Thank goodness for the occasional attempt at cleverness, as when the presenters for best makeup arrived on stage in foolishly awful makeup: Will Ferrell scarlet-faced and Steve Carell corpse-pale.
And in a funny bit, Tom Hanks demonstrated the Academy's new strategy for speeding up acceptance speeches. Onstage musicians not only surrounded him but physically assaulted him to keep it brief.
Wait, this wasn't too far from the truth. From the instant each Oscar recipient began speaking, the orchestra's mewling Lite-FM assault began stepping on the winner's remarks, as if to play them offstage before they'd even opened their mouths. It was distracting and obnoxious, and undercut what are, potentially, the night's grandest moments.

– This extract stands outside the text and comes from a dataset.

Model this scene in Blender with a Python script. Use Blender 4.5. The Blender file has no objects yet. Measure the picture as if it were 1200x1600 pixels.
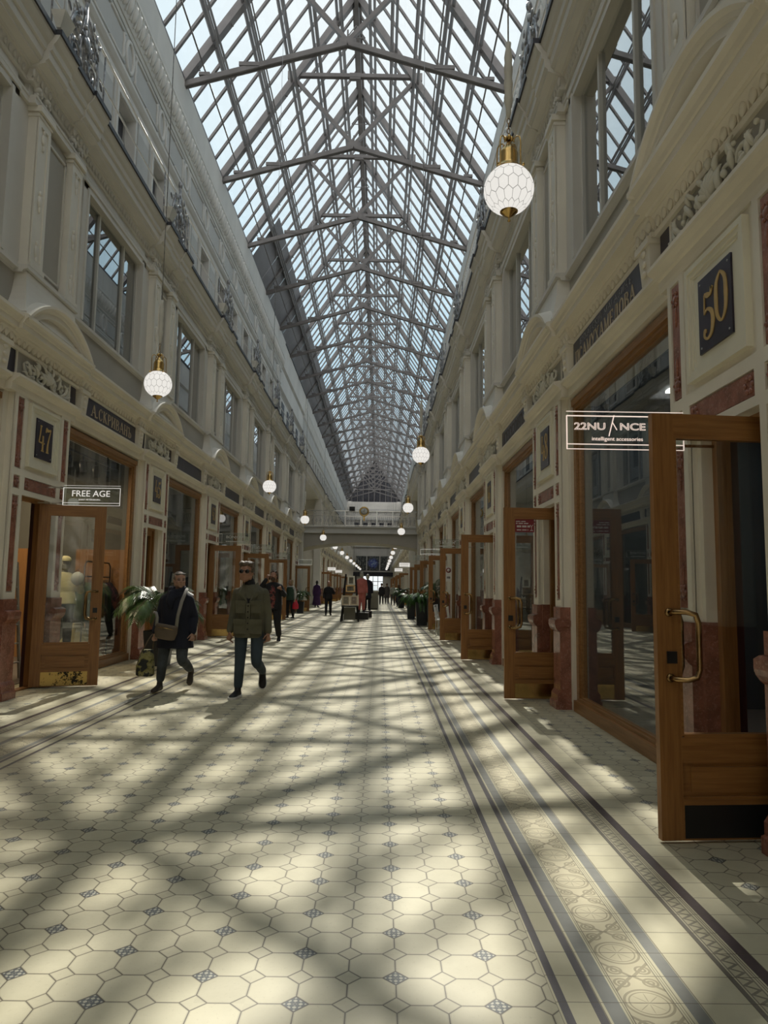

Also irksome: a prevailing message through the broadcast preaching that movies should be seen on the big screen of a movie house, presumably at full ticket price. (Remember, DVDs: bad.)
The broadcast began on a shaky note with a filmed intro that found past Oscar host Billy Crystal being introduced as this year's host, then declining, followed by Chris Rock, Steve Martin, Whoopi Goldberg, David Letterman, Mel Gibson, even Mr. Moviephone -- none of whom wanted the gig.
That seemed to leave it to Stewart by default. Maybe it's come to this.
Sure, he's an outsider -- a New York-based comic and TV personality. The sort of star who reminded the audience that ``tonight is the night we celebrate excellence in film -- with ME, the fourth male lead from `Death to Smoochy.' ''
But as the night wore on, Stewart proved too deferential, too nice and too obvious in his targets.
His biggest monologue laugh: In reference to the swan dress that singer Bjork wore to the 2001 Oscars, Stewart announced gravely that she wouldn't be on hand this year: She ``was trying on her Oscar dress and Dick Cheney shot her.'' Tiresome squared.
Late in the broadcast, the flashy, high-amp hip-hop number ``It's Hard Out Here for a Pimp'' surely roused any dozing viewers. And once Three 6 Mafia members Jordan Houston, Cedric Coleman and Paul Beauregard had received their Oscars for Original Song, Stewart got a big laugh by observing, ``I think it just got a little easier out here for a pimp.''
He then said: Three 6 Mafia would mix it up with Israeli violin virtuoso Itzhak Perlman who played excerpts from the nominated film scores. . . . Stewart added that the only way to solve it was a ``Dreydel-off!''
``How come they were the most excited people up here tonight?'' Stewart wondered. But more typical were Stewart's misfires, one of which he tried to recover from in a desperate way unworthy of him: ``I am a loser,'' he declared.
Not true. He's really funny. The many millions of Oscarcast viewers unfamiliar with Comedy Central's ``The Daily Show'' should tune in and see. If they do, that will make Stewart the biggest winner from Oscar night.